▶ _Exercise_:
Exactly retype the lines from the top of the data through the line containing "struct('trim_1', bm, M['threshold'])", leaving out every picture.

-- begin --

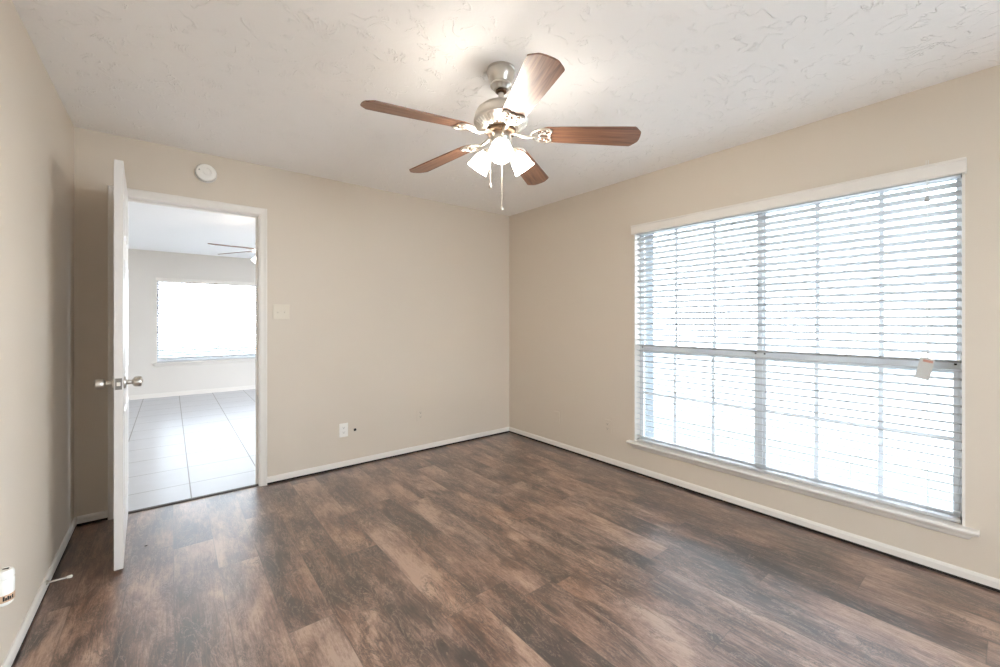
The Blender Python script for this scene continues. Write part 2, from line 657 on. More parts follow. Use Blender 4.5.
# baseboards, clear of the floor over a dark strip painted as gap shade
BP = [(0, 0.015), (0.012, 0.015), (0.012, 0.044), (0.009, 0.052), (0.005, 0.058), (0, 0.058)]
GP = [(0, 0.0), (0.010, 0.0), (0.010, 0.0148), (0, 0.0148)]
runs = [('left', (0, RD, 0), (0, 0, 0), (1, 0, 0)),
        ('right', (RW, GY1, 0), (RW, 0, 0), (-1, 0, 0)),
        ('rear', (0.012, RD, 0), (RW - 0.012, RD, 0), (0, 1, 0)),
        ('door_corner', (0.012, 0, 0), (DX0 - 0.056, 0, 0), (0, -1, 0)),
        ('door', (DX1 + 0.056, 0, 0), (RW - 0.012, 0, 0), (0, -1, 0))]
for n, a, b, o_ in runs:
    bm = B()
    add_profile(bm, BP, a, b, o_)
    bb = struct('baseboard_' + n, bm, M['trim'])
    bm = B()
    add_profile(bm, GP, a, b, o_)
    g = struct('gap_shade_strip', bm, M['gap_shade'], bb)
bm = B()
add_profile(bm, [(0, 0), (0.012, 0), (0.012, 0.07), (0, 0.07)], (-1.5, 5.2, 0), (3.7, 5.2, 0), (0, -1, 0))
struct('baseboard_far', bm, M['trim'])

# threshold strip
bm = B()
add_profile(bm, [(0, 0), (0, 0.004), (0.008, 0.007), (0.030, 0.007), (0.038, 0.004), (0.038, 0)], (DX0, 0.012, 0), (DX1, 0.012, 0), (0, 1, 0))
struct('trim_1', bm, M['threshold'])

# ------------------------------------------------------------------ door frame
bm = B()
add_box(bm, DX0 - JT, DX0, -0.001, 0.121, 0, DTOP + JT)
add_box(bm, DX1, DX1 + JT, -0.001, 0.121, 0, DTOP + JT)
add_box(bm, DX0, DX1, -0.001, 0.121, DTOP, DTOP + JT)
# stops
add_box(bm, DX0, DX0 + 0.011, 0.040, 0.075, 0, DTOP - 0.0)
add_box(bm, DX1 - 0.011, DX1, 0.040, 0.075, 0, DTOP - 0.0)
add_box(bm, DX0 + 0.011, DX1 - 0.011, 0.040, 0.075, DTOP - 0.011, DTOP)
struct('trim_2', bm, M['trim'])


def casing(y, s):
    """colonial casing swept round the opening with mitred corners; s = outward side"""
    prof = [(0.004, 0.0), (0.004, 0.008), (0.012, 0.011), (0.030, 0.012), (0.046, 0.016), (0.051, 0.016), (0.055, 0.012), (0.055, 0.0)]
    bm = B()
    secs = []
    for cx, cz, dx, dz in ((DX0, 0, -1, 0), (DX0, DTOP, -1, 1), (DX1, DTOP, 1, 1), (DX1, 0, 1, 0)):
        secs.append([bm.verts.new((cx + dx * w, y + s * t, cz + dz * w)) for w, t in prof])
    n = len(prof)
    for a, b in zip(secs[:-1], secs[1:]):
        for k in range(n):
            bm.faces.new((a[k], a[(k + 1) % n], b[(k + 1) % n], b[k]))
    bm.faces.new(secs[0])
    bm.faces.new(list(reversed(secs[-1])))
    return bm


struct('trim_3', casing(-0.001, -1), M['trim'])
struct('trim_4', casing(0.121, 1), M['trim'])

# ------------------------------------------------------------------ door leaf (local: hinge edge at x=0, leaf along +x, thickness y 0..-T)
DW, DT_, DH = 0.775, 0.035, 2.04
bm = B()
add_box(bm, 0, DW, -DT_, 0, 0, DH, 0.0015)
cols = [(0.115, 0.345), (0.430, 0.660)]
rows = [(0.23, 0.77), (0.96, 1.56), (1.68, 1.90)]
for x0, x1 in cols:
    for z0, z1 in rows:
        for s, y in ((1, 0.0), (-1, -DT_)):
            # moulding ring
            secs = []
            pr = [(0, -0.001), (0.004, 0.004), (0.012, 0.005), (0.020, 0.002), (0.026, -0.001)]
            for cx, cz, dx, dz in ((x0, z0, 1, 1), (x1, z0, -1, 1), (x1, z1, -1, -1), (x0, z1, 1, -1)):
                secs.append([bm.verts.new((cx + dx * w, y + s * t, cz + dz * w)) for w, t in pr])
            for q in range(4):
                a, b = secs[q], secs[(q + 1) % 4]
                for k in range(len(pr) - 1):
                    bm.faces.new((a[k], a[k + 1], b[k + 1], b[k]))
            # raised field
            i0, i1 = 0.040, 0.060
            o4 = [bm.verts.new(v) for v in ((x0 + i0, y - s * 0.0005, z0 + i0), (x1 - i0, y - s * 0.0005, z0 + i0), (x1 - i0, y - s * 0.0005, z1 - i0), (x0 + i0, y - s * 0.0005, z1 - i0))]
            n4 = [bm.verts.new(v) for v in ((x0 + i1, y + s * 0.003, z0 + i1), (x1 - i1, y + s * 0.003, z0 + i1), (x1 - i1, y + s * 0.003, z1 - i1), (x0 + i1, y + s * 0.003, z1 - i1))]
            bm.faces.new(n4)
            for k in range(4):
                bm.faces.new((o4[k], o4[(k + 1) % 4], n4[(k + 1) % 4], n4[k]))
door = struct('door_1', bm, M['door'])
DANG = -87.9
door.location = (DX0 + 0.001, -0.024, 0.016)
door.rotation_euler = (0, 0, R(DANG))
# when closed the leaf lies at y 0..-T (local); opened by -87.6 deg local -y turns to world -x, so shift the leaf to +x side
door.location.x += DT_ * math.cos(R(90 + DANG)) + 0.005
KZ, KX = 0.924, DW - 0.062


def knob(side):
    bm = B()
    s = 1 if side > 0 else -1
    y0 = 0.0 if side > 0 else -DT_
    mt = Matrix.Translation((KX, y0, KZ)) @ Matrix.Rotation(-s * PI / 2, 4, 'X')
    prof = [(0.0, 0.0), (0.031, 0.0), (0.032, 0.003), (0.029, 0.008), (0.016, 0.010), (0.012, 0.014), (0.011, 0.030), (0.015, 0.034),
            (0.024, 0.038), (0.0265, 0.046), (0.027, 0.060), (0.0255, 0.068), (0.018, 0.072), (0.0, 0.073)]
    add_lathe(bm, prof, 28, mt)
    return bm


for s in (1, -1):
    k = obj('door_knob', knob(s), M['nickel'], door, 40)
    bm = B()
    y = (0.0735 if s > 0 else -DT_ - 0.0735)
    add_box(bm, KX - 0.004, KX + 0.004, y - 0.001, y + 0.001, KZ - 0.0012, KZ + 0.0012)
    obj('key_slot', bm, M['dark_slot'], k)
bm = B()
add_box(bm, DW - 0.0005, DW + 0.0015, -DT_ + 0.005, -0.005, KZ - 0.028, KZ + 0.028, 0.0004)
lp = obj('latch_plate', bm, M['dark_nickel'], door)
bm = B()
add_prism(bm, [(-DT_ / 2 - 0.007, KZ - 0.009), (-DT_ / 2 + 0.007, KZ - 0.009), (-DT_ / 2 + 0.007, KZ + 0.009), (-DT_ / 2 - 0.007, KZ + 0.009)], DW + 0.0012, DW + 0.010,
          Matrix(((0, 0, 1, 0), (1, 0, 0, 0), (0, 1, 0, 0), (0, 0, 0, 1))), 0.002)
obj('latch_bolt', bm, M['antique'], lp)
for hz in (0.18, 1.02, 1.84):
    bm = B()
    add_tube(bm, [(-0.007, 0.004 - DT_, hz - 0.045), (-0.007, 0.004 - DT_, hz + 0.045)], 0.006, 12)
    add_box(bm, -0.007, 0.0005, -DT_ + 0.001, -0.004, hz - 0.044, hz + 0.044)
    obj('hinge', bm, M['nickel'], door, 40)


# glazed door added out of view in the right wall to let in fill light
bm = B()
GM = (GY0 + GY1) / 2
for y0, y1, z0, z1 in ((GY0, GY0 + 0.05, 0, GZ), (GY1 - 0.05, GY1, 0, GZ), (GY0 + 0.05, GY1 - 0.05, GZ - 0.05, GZ), (GY0 + 0.05, GY1 - 0.05, 0, 0.05),
                       (GM - 0.03, GM + 0.03, 0.05, GZ - 0.05)):
    add_box(bm, RW + 0.03, RW + 0.09, y0, y1, z0, z1)
pd = struct('fill_light_door', bm, M['vinyl'])
bm = B()
for y0, y1 in ((GY0 + 0.05, GM - 0.03), (GM + 0.03, GY1 - 0.05)):
    add_box(bm, RW + 0.058, RW + 0.062, y0, y1, 0.05, GZ - 0.05)
obj('fill_door_glass', bm, M['glass'], pd)

# ------------------------------------------------------------------ ceiling fan
def blade_outline():
    """along +x from root to tip, corners scooped at the end"""
    r0, r1 = 0.175, 0.642
    w0, w1 = 0.052, 0.068
    up = [(r0, 0.026), (r0 + 0.012, 0.040), (r0 + 0.04, w0)]
    n = 6
    for k in range(1, n + 1):
        t = k / n
        up.append((r0 + 0.04 + (r1 - 0.034 - r0 - 0.04) * t, w0 + (w1 - w0) * t))
    # scooped corner
    up += [(r1 - 0.026, w1 - 0.007), (r1 - 0.004, w1 - 0.031), (r1 - 0.001, w1 - 0.038), (r1 + 0.001, 0.012)]
    return up + [(x, -y) for x, y in reversed(up)]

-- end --

▶ _Written response_:
The Blender Python script for this scene continues. Write part 2, from line 657 on. More parts follow. Use Blender 4.5.
# baseboards, clear of the floor over a dark strip painted as gap shade
BP = [(0, 0.015), (0.012, 0.015), (0.012, 0.044), (0.009, 0.052), (0.005, 0.058), (0, 0.058)]
GP = [(0, 0.0), (0.010, 0.0), (0.010, 0.0148), (0, 0.0148)]
runs = [('left', (0, RD, 0), (0, 0, 0), (1, 0, 0)),
        ('right', (RW, GY1, 0), (RW, 0, 0), (-1, 0, 0)),
        ('rear', (0.012, RD, 0), (RW - 0.012, RD, 0), (0, 1, 0)),
        ('door_corner', (0.012, 0, 0), (DX0 - 0.056, 0, 0), (0, -1, 0)),
        ('door', (DX1 + 0.056, 0, 0), (RW - 0.012, 0, 0), (0, -1, 0))]
for n, a, b, o_ in runs:
    bm = B()
    add_profile(bm, BP, a, b, o_)
    bb = struct('baseboard_' + n, bm, M['trim'])
    bm = B()
    add_profile(bm, GP, a, b, o_)
    g = struct('gap_shade_strip', bm, M['gap_shade'], bb)
bm = B()
add_profile(bm, [(0, 0), (0.012, 0), (0.012, 0.07), (0, 0.07)], (-1.5, 5.2, 0), (3.7, 5.2, 0), (0, -1, 0))
struct('baseboard_far', bm, M['trim'])

# threshold strip
bm = B()
add_profile(bm, [(0, 0), (0, 0.004), (0.008, 0.007), (0.030, 0.007), (0.038, 0.004), (0.038, 0)], (DX0, 0.012, 0), (DX1, 0.012, 0), (0, 1, 0))
struct('trim_1', bm, M['threshold'])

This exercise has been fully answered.